First, let me draw a distinction between a team of customers and a (focus) group of customers.

Customer Discovery within a team is useful

Teams are great to learn from! A team of customers from the same company share common goals, environment, and culture.  They trust each other enough to admit to wonky processes and mistakes.  Because they share context, they can riff off each other:


“This is how we do it—”

“Except for when we’re dealing with this type of exception—”

“Oh, right.  And I guess we also adapt our process when…”

Inevitably someone in the group will say “maybe it’s only me who is bothered by this, but…” and once they’ve finished, others will jump in “oh, me too! I wasn’t sure I wanted to bring that up, but yeah, it’s not just you!”

Talking with the team as a unit increases psychological safety.

It allows more introverted team members to contribute briefly without feeling the pressure to ‘carry’ the conversation.  It allows individuals to express how pain points and constraints differ based on role or stage in a process.   It also allows you more context into an individual’s comments:  is this person a mentor who influences the others, the self-assigned ‘devil’s advocate’?

Note: the advantages of talking with a team together start to diminish when the team gets larger than 7 or 8 people.
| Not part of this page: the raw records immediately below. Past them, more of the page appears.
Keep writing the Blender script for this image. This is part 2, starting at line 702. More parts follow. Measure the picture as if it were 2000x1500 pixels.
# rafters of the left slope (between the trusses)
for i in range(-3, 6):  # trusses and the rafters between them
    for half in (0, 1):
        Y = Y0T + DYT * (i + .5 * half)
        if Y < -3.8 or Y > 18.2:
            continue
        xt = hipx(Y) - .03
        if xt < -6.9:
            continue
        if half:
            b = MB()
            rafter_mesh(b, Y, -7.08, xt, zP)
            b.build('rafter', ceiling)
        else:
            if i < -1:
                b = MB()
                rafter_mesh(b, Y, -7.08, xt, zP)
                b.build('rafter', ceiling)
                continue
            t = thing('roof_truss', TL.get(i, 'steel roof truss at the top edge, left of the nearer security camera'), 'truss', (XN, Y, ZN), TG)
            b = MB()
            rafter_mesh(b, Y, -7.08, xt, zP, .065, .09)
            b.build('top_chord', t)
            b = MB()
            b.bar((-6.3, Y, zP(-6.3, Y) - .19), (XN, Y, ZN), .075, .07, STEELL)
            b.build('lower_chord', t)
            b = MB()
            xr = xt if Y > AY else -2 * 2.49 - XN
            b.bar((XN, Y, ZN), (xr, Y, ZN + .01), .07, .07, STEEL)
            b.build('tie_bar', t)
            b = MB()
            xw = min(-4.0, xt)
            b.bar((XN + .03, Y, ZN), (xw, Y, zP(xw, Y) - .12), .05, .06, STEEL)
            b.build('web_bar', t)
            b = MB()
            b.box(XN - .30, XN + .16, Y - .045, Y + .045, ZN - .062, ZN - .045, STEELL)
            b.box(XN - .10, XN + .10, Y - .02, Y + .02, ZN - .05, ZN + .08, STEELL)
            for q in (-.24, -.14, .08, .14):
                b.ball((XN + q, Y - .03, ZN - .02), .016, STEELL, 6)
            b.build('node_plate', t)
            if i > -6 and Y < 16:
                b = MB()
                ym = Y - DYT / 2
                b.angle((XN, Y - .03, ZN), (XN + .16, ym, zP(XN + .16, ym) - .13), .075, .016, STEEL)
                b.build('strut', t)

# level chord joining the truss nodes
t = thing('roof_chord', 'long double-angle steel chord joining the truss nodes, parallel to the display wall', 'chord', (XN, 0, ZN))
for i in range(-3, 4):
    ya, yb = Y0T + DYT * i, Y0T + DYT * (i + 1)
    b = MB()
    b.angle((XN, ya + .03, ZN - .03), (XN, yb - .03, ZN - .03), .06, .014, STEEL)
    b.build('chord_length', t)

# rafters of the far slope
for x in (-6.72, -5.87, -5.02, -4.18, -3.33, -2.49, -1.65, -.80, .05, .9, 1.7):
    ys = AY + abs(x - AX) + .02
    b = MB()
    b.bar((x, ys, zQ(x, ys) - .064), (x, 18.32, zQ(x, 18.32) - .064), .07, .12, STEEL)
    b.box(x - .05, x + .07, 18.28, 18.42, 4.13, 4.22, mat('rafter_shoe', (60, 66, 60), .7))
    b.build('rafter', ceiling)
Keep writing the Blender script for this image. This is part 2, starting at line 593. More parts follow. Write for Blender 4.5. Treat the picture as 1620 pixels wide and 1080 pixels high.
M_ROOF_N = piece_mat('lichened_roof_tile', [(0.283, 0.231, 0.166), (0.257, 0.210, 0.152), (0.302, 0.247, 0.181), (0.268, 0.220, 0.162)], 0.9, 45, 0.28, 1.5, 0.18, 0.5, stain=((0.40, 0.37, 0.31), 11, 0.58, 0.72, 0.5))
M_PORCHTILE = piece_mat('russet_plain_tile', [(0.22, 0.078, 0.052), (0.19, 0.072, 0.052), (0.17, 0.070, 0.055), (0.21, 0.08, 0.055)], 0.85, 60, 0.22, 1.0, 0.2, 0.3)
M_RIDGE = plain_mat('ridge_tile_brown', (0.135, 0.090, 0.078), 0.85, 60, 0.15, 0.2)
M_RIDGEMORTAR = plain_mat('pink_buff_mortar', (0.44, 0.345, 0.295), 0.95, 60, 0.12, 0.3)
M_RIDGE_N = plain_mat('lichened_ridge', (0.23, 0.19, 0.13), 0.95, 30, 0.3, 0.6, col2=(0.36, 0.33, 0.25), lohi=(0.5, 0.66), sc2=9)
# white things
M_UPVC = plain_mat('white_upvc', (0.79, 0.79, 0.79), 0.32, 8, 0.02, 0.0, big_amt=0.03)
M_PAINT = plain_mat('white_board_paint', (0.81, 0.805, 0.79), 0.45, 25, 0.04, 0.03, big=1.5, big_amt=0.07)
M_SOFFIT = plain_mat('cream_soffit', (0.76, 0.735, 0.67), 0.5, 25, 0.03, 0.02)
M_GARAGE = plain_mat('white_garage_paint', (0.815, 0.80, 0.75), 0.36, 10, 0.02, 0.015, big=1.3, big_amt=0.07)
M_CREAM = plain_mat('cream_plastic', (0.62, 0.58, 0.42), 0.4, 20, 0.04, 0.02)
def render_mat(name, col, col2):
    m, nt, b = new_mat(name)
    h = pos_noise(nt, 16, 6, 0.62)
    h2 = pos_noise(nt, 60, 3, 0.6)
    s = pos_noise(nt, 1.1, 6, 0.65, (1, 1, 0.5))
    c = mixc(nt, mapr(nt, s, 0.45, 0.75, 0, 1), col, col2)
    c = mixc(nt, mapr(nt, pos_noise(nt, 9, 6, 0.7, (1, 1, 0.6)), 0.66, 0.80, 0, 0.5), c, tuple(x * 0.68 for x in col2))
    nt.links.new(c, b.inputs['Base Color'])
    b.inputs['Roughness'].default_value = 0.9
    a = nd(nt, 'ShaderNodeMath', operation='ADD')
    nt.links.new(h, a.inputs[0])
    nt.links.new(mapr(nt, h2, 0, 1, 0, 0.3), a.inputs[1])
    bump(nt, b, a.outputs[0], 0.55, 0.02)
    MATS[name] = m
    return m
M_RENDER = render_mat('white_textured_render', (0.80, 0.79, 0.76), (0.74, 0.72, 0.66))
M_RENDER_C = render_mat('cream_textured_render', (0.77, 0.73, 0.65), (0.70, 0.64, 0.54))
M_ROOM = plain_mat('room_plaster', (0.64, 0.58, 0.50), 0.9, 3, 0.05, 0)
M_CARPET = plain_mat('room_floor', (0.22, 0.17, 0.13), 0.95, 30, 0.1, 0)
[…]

If you’d like to talk with a larger group, I recommend splitting into multiple conversations. See The 6-Person Discussion blog post for more on this.

Focus groups are a waste of time.

Any time you’re having a conversation with multiple people who don’t have a pre-existing relationship and shared context, you’re only having half a conversation.

People won’t give you honest and thorough answers in a mixed group.  They’ll hold back. They may not even realize they’re doing so. 

It’s a protective cognitive bias: there’s risk in admitting that you’re making mistakes or struggling to figure out a challenging situation.   In a group with people you don’t know? Who are possibly competing with your company in some way?   Much safer to talk about how your team behaves on the best possible day.

There are other negative dynamics, which I’ve written about before.  It’s easy to end up with one person who dominates the conversation, or someone who keeps dragging the others off on a tangent.   Those problems are obvious, though. You know the conversation didn’t go well and as a result, you know not to take the insights you heard at face value. 

When people are silently censoring themselves, it’s usually not obvious.  They still complain. They still express pain points.  But what they talk about may not be their highest priority or your biggest opportunity – and you won’t even realize it.

Having multiple conversations instead of 1 feels like a waste of time (and it absolutely requires more scheduling hassle, even with judicious use of Calendly or a similar tool).  But having 1 useless and misleading conversation — and using it to wrongly inform decisions — costs you far more time and resources. It fails to give you the strengthened confidence and risk mitigation that you need to be getting out of your customer conversations.